Task to complete = Write out the listing, please, but only from its first line through the line containing "COL = S.collection", exactly as given and without pictures.

─── Data shown ───

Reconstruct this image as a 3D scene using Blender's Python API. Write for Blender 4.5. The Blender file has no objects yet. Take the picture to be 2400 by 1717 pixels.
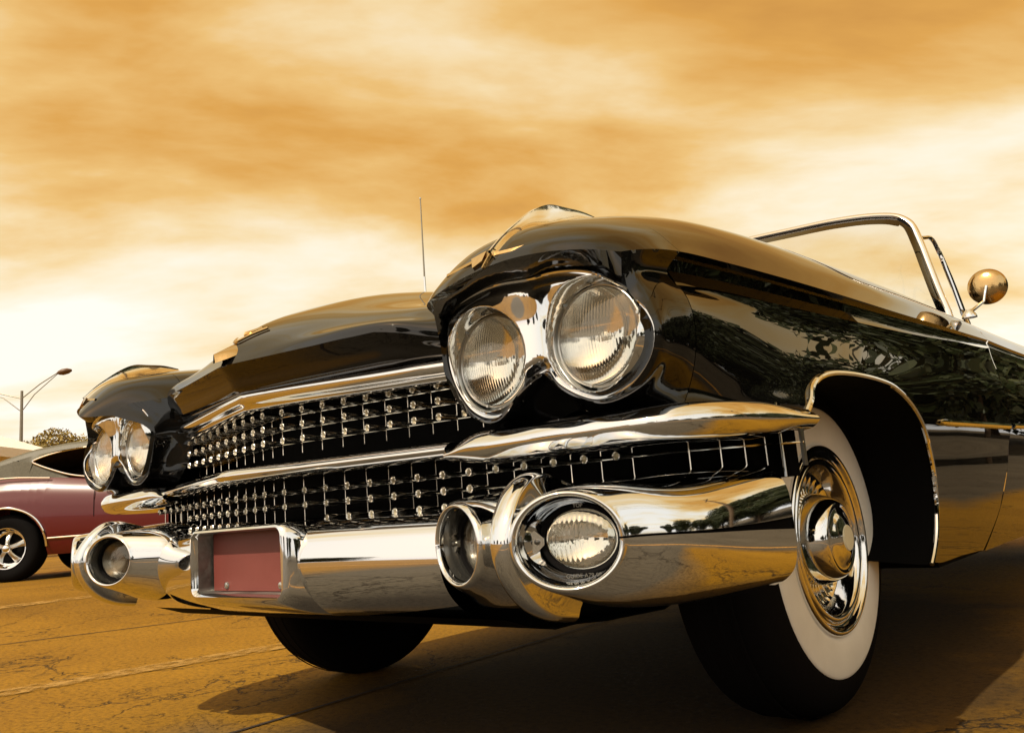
import bpy, bmesh, math, random
import numpy as np
from mathutils import Vector, Matrix, noise as mnoise
PI = math.pi
rad = math.radians
random.seed(7); rng = np.random.default_rng(7)
S = bpy.context.scene
COL = S.collection

# ------------------------------------------------------------------ camera
def basis(yaw, pitch, roll):
    f = Vector((-math.sin(yaw)*math.cos(pitch), math.cos(yaw)*math.cos(pitch), math.sin(pitch)))
    r = Vector((math.cos(yaw), math.sin(yaw), 0)); u = r.cross(f)
    return math.cos(roll)*r+math.sin(roll)*u, -math.sin(roll)*r+math.cos(roll)*u, f
cr, cu, cf = basis(0.71582236, 0.16901251, -0.0817126)
cd = bpy.data.cameras.new('camera'); cam = bpy.data.objects.new('camera', cd); COL.objects.link(cam)
cam.matrix_world = Matrix(((cr.x, cu.x, -cf.x, 1.52485), (cr.y, cu.y, -cf.y, -0.867547), (cr.z, cu.z, -cf.z, 0.486875), (0, 0, 0, 1)))
cd.sensor_width = 36; cd.lens = 28.96; cd.clip_start = 0.02; cd.clip_end = 3000
S.camera = cam

# ------------------------------------------------------------------ world: hazy amber sky with soft stretched clouds
SUN_EL, SUN_AZ = rad(48), rad(180)      # azimuth measured from +Y towards +X
sun_dir = Vector((math.cos(SUN_EL)*math.sin(SUN_AZ), math.cos(SUN_EL)*math.cos(SUN_AZ), math.sin(SUN_EL)))
W = bpy.data.worlds.new('World'); S.world = W; W.use_nodes = True
nt = W.node_tree; nt.nodes.clear()
def N(t, **k):
    n = nt.nodes.new(t)
    for a, b in k.items(): setattr(n, a, b)
    return n
L = nt.links.new
def ramp(node, stops):
    e = node.color_ramp.elements
    while len(e) > 1: e.remove(e[-1])
    e[0].position = stops[0][0]; e[0].color = (*stops[0][1], 1)
    for p, c in stops[1:]:
        x = e.new(p); x.color = (*c, 1)
def mth(op, a, b=None, clamp=False):
    n = nt.nodes.new('ShaderNodeMath'); n.operation = op; n.use_clamp = clamp
    for i, v in enumerate((a, b)):
        if v is None: continue
        if isinstance(v, (int, float)): n.inputs[i].default_value = v
        else: nt.links.new(v, n.inputs[i])
    return n.outputs[0]
out = N('ShaderNodeOutputWorld'); bg1 = N('ShaderNodeBackground'); bg2 = N('ShaderNodeBackground'); add = N('ShaderNodeAddShader')
sky = N('ShaderNodeTexSky'); sky.sky_type = 'NISHITA'; sky.sun_disc = False
sky.sun_elevation = SUN_EL; sky.sun_rotation = SUN_AZ; sky.dust_density = 4
tint = N('ShaderNodeMix', data_type='RGBA', blend_type='MULTIPLY'); tint.inputs[0].default_value = 1
L(sky.outputs[0], tint.inputs[6]); tint.inputs[7].default_value = (1.0, .62, .22, 1)
L(tint.outputs[2], bg1.inputs[0]); bg1.inputs[1].default_value = 0.05
tc = N('ShaderNodeTexCoord'); sep = N('ShaderNodeSeparateXYZ'); L(tc.outputs['Generated'], sep.inputs[0])
zz = mth('MAXIMUM', sep.outputs[2], 0.0); den = mth('ADD', zz, 0.22)
px = mth('DIVIDE', sep.outputs[0], den); py = mth('DIVIDE', sep.outputs[1], den)
cmb = N('ShaderNodeCombineXYZ'); L(px, cmb.inputs[0]); L(py, cmb.inputs[1])
mp = N('ShaderNodeMapping'); mp0 = N('ShaderNodeMapping'); L(cmb.outputs[0], mp0.inputs[0]); mp0.inputs['Rotation'].default_value = (0, 0, rad(-47)); L(mp0.outputs[0], mp.inputs[0]); mp.inputs['Scale'].default_value = (.70, 1.30, 1); mp.inputs['Location'].default_value = (2.35, .62, 0)
n1 = N('ShaderNodeTexNoise'); L(mp.outputs[0], n1.inputs['Vector']); n1.inputs['Scale'].default_value = .95; n1.inputs['Detail'].default_value = 7; n1.inputs['Roughness'].default_value = .56; n1.inputs['Distortion'].default_value = .25
n2 = N('ShaderNodeTexNoise'); L(mp.outputs[0], n2.inputs['Vector']); n2.inputs['Scale'].default_value = 3.1; n2.inputs['Detail'].default_value = 5; n2.inputs['Roughness'].default_value = .5; n2.inputs['Distortion'].default_value = .4
cl = mth('ADD', mth('MULTIPLY', mth('SUBTRACT', n1.outputs[0], .08), 1.22), mth('MULTIPLY', n2.outputs[0], .34))
# elevation lowers the cloud brightness smoothly: pale near the horizon, amber overhead
mrn = N('ShaderNodeMapRange'); mrn.interpolation_type = 'SMOOTHSTEP'; L(sep.outputs[2], mrn.inputs[0]); mrn.inputs[1].default_value = .02; mrn.inputs[2].default_value = .62; mrn.inputs[3].default_value = .015; mrn.inputs[4].default_value = .355
el = mth('ADD', mrn.outputs[0], mth('MULTIPLY', mth('MAXIMUM', mth('SUBTRACT', sep.outputs[2], .56), 0.0), .25))
dp = N('ShaderNodeVectorMath', operation='DOT_PRODUCT'); L(tc.outputs['Generated'], dp.inputs[0]); dp.inputs[1].default_value = tuple(sun_dir)
gl = N('ShaderNodeMapRange'); gl.interpolation_type = 'SMOOTHSTEP'; L(dp.outputs['Value'], gl.inputs[0]); gl.inputs[1].default_value = .05; gl.inputs[2].default_value = .95; gl.inputs[3].default_value = 0; gl.inputs[4].default_value = .42
val = mth('ADD', mth('SUBTRACT', cl, el), gl.outputs[0])
cr_ = N('ShaderNodeValToRGB'); L(val, cr_.inputs[0])
ramp(cr_, [(.0, (.30, .125, .025)), (.14, (.50, .20, .030)), (.30, (.70, .335, .060)), (.41, (.82, .50, .17)), (.50, (.90, .68, .38)), (.60, (.96, .84, .64)), (.73, (1.0, .965, .90))])
L(cr_.outputs[0], bg2.inputs[0]); bg2.inputs[1].default_value = 0.97
L(bg1.outputs[0], add.inputs[0]); L(bg2.outputs[0], add.inputs[1]); L(add.outputs[0], out.inputs[0])

sl = bpy.data.lights.new('sun', 'SUN'); so = bpy.data.objects.new('sun', sl); COL.objects.link(so)
sl.energy = 5.0; sl.angle = rad(0.6); sl.color = (1, .90, .72)
so.rotation_euler = (-sun_dir).to_track_quat('-Z', 'Y').to_euler()
S.view_settings.view_transform = 'Standard'; S.view_settings.look = 'None'; S.view_settings.gamma = 1
S.view_settings.exposure = 0; S.view_settings.use_curve_mapping = False
S.cycles.max_bounces = 10; S.cycles.glossy_bounces = 8; S.cycles.transmission_bounces = 8; S.cycles.diffuse_bounces = 3
S.cycles.use_denoising = True

# ------------------------------------------------------------------ materials
def mat(name, col, rough=.5, metal=0, coat=0, **k):
    m = bpy.data.materials.new(name); m.use_nodes = True
    b = m.node_tree.nodes['Principled BSDF']
    b.inputs['Base Color'].default_value = (*col, 1); b.inputs['Roughness'].default_value = rough; b.inputs['Metallic'].default_value = metal
    b.inputs['Coat Weight'].default_value = coat; b.inputs['Coat IOR'].default_value = 1.58; b.inputs['Coat Roughness'].default_value = .01
    for a, v in k.items(): b.inputs[a.replace('_', ' ')].default_value = v
    return m
def bumpy(m, scale, dist, detail=3, vary=None, stretch=None, rough_vary=None):
    """fine relief and wear from object-space noise"""
    t = m.node_tree; b = t.nodes['Principled BSDF']
    c = t.nodes.new('ShaderNodeTexCoord'); mp = t.nodes.new('ShaderNodeMapping'); n = t.nodes.new('ShaderNodeTexNoise'); bp = t.nodes.new('ShaderNodeBump')
    t.links.new(c.outputs['Object'], mp.inputs[0]); t.links.new(mp.outputs[0], n.inputs[0])
    if stretch: mp.inputs['Scale'].default_value = stretch
    n.inputs['Scale'].default_value = scale; n.inputs['Detail'].default_value = detail
    t.links.new(n.outputs[0], bp.inputs['Height']); bp.inputs['Distance'].default_value = dist; bp.inputs['Strength'].default_value = 1
    t.links.new(bp.outputs[0], b.inputs['Normal'])
    if vary:
        n2 = t.nodes.new('ShaderNodeTexNoise'); t.links.new(mp.outputs[0], n2.inputs[0]); n2.inputs['Scale'].default_value = scale*.37; n2.inputs['Detail'].default_value = 6
        r = t.nodes.new('ShaderNodeValToRGB'); t.links.new(n2.outputs[0], r.inputs[0]); ramp(r, [(.3, vary[0]), (.7, vary[1])]); t.links.new(r.outputs[0], b.inputs['Base Color'])
    if rough_vary:
        n3 = t.nodes.new('ShaderNodeTexNoise'); t.links.new(mp.outputs[0], n3.inputs[0]); n3.inputs['Scale'].default_value = scale*.6; n3.inputs['Detail'].default_value = 5
        r = t.nodes.new('ShaderNodeMapRange'); t.links.new(n3.outputs[0], r.inputs[0]); r.inputs[3].default_value = rough_vary[0]; r.inputs[4].default_value = rough_vary[1]; t.links.new(r.outputs[0], b.inputs['Roughness'])
    return m
M = {}
M['black'] = bumpy(mat('black_paint', (.0030, .0029, .0028), .25, 0, 1), 4, .00018, 1)
M['black'].node_tree.nodes['Principled BSDF'].inputs['Specular IOR Level'].default_value = 0
M['chrome'] = bumpy(mat('chrome', (.80, .82, .84), .03, 1), 7, .0007, 1, rough_vary=(.02, .07))
M['bright'] = mat('bright_trim', (.93, .92, .90), .05, 1)
M['chrome2'] = bumpy(mat('polished_cap', (.80, .81, .82), .06, 1), 30, .0003, 2)
M['satin'] = bumpy(mat('satin_steel', (.55, .54, .50), .28, 1), 60, .0004, 3)
M['stud'] = mat('stud_metal', (.78, .76, .70), .16, 1)
M['cup'] = mat('stud_cup', (.35, .30, .20), .5, 0)
M['gold'] = bumpy(mat('aged_gold', (.58, .40, .18), .16, 1), 90, .0004, 2)
M['dark'] = bumpy(mat('dark_underside', (.004, .004, .004), .8), 20, .002, 3)
M['rubber'] = bumpy(mat('tyre_rubber', (.0055, .005, .005), .85), 60, .0008, 3)
for q_ in ('dark', 'rubber'): M[q_].node_tree.nodes['Principled BSDF'].inputs['Specular IOR Level'].default_value = .04
M['white'] = bumpy(mat('whitewall_rubber', (.85, .83, .76), .5), 40, .0005, 3, vary=((.78, .76, .69), (.86, .84, .77)))
M['ivory'] = mat('ivory_enamel', (.80, .76, .55), .4)
M['mirror'] = mat('reflector_silver', (.80, .82, .84), .05, 1)
M['plate'] = bumpy(mat('plate_red', (.14, .028, .020), .55), 25, .0006, 4, vary=((.125, .024, .017), (.155, .034, .026)))
M['bowl'] = mat('dim_bowl', (.16, .155, .14), .22, .9)
M['recess'] = bumpy(mat('worn_recess_steel', (.22, .21, .19), .42, .6), 38, .003, 4, vary=((.10, .095, .085), (.34, .33, .30)))
M['platedark'] = mat('plate_box_steel', (.30, .29, .26), .3, 1)
M['maroon'] = bumpy(mat('maroon_paint', (.075, .0015, .004), .3, 0, .35), 4, .0005, 1)
M['coral'] = mat('orange_red_paint', (.62, .10, .05), .35, 0, .8)
M['vinyl'] = bumpy(mat('vinyl_roof', (.075, .065, .04), .55), 160, .0012, 3, vary=((.06, .052, .03), (.09, .08, .05)))
M['pole'] = bumpy(mat('galvanised_steel', (.22, .20, .16), .45, .7), 12, .001, 2)
M['lamphead'] = mat('lamp_head', (.10, .045, .015), .5)
M['canvas'] = bumpy(mat('white_canvas', (.82, .79, .74), .7), 6, .01, 3)
M['leather'] = bumpy(mat('dark_upholstery', (.02, .012, .01), .5), 40, .001, 3)
M['bark'] = bumpy(mat('bark', (.10, .065, .035), .9), 14, .03, 5, vary=((.07, .045, .025), (.14, .09, .05)))
M['brick'] = mat('warm_wall', (.42, .30, .18), .8)
M['roof'] = mat('roof_shingle', (.10, .06, .04), .8)

def glass_mat(name, col=(1, 1, 1), rough=0.0, ior=1.45):
    m = mat(name, col, rough); b = m.node_tree.nodes['Principled BSDF']
    b.inputs['Transmission Weight'].default_value = 1; b.inputs['IOR'].default_value = ior
    return m
def thin_glass(name, col, fac=.12):
    m = bpy.data.materials.new(name); m.use_nodes = True; t = m.node_tree; t.nodes.clear()
    o = t.nodes.new('ShaderNodeOutputMaterial'); mx = t.nodes.new('ShaderNodeMixShader'); tr = t.nodes.new('ShaderNodeBsdfTransparent'); gl = t.nodes.new('ShaderNodeBsdfGlossy')
    fr = t.nodes.new('ShaderNodeFresnel'); fr.inputs[0].default_value = 1.5
    tr.inputs[0].default_value = (*col, 1); gl.inputs[0].default_value = (1, 1, 1, 1); gl.inputs['Roughness'].default_value = .01
    t.links.new(fr.outputs[0], mx.inputs[0]); t.links.new(tr.outputs[0], mx.inputs[1]); t.links.new(gl.outputs[0], mx.inputs[2]); t.links.new(mx.outputs[0], o.inputs[0])
    return m
M['lens'] = glass_mat('lamp_glass', (.99, .97, .90), .01)
M['window'] = thin_glass('window_glass', (.93, .92, .88))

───

Solved exercise =
Reconstruct this image as a 3D scene using Blender's Python API. Write for Blender 4.5. The Blender file has no objects yet. Take the picture to be 2400 by 1717 pixels.
import bpy, bmesh, math, random
import numpy as np
from mathutils import Vector, Matrix, noise as mnoise
PI = math.pi
rad = math.radians
random.seed(7); rng = np.random.default_rng(7)
S = bpy.context.scene
COL = S.collection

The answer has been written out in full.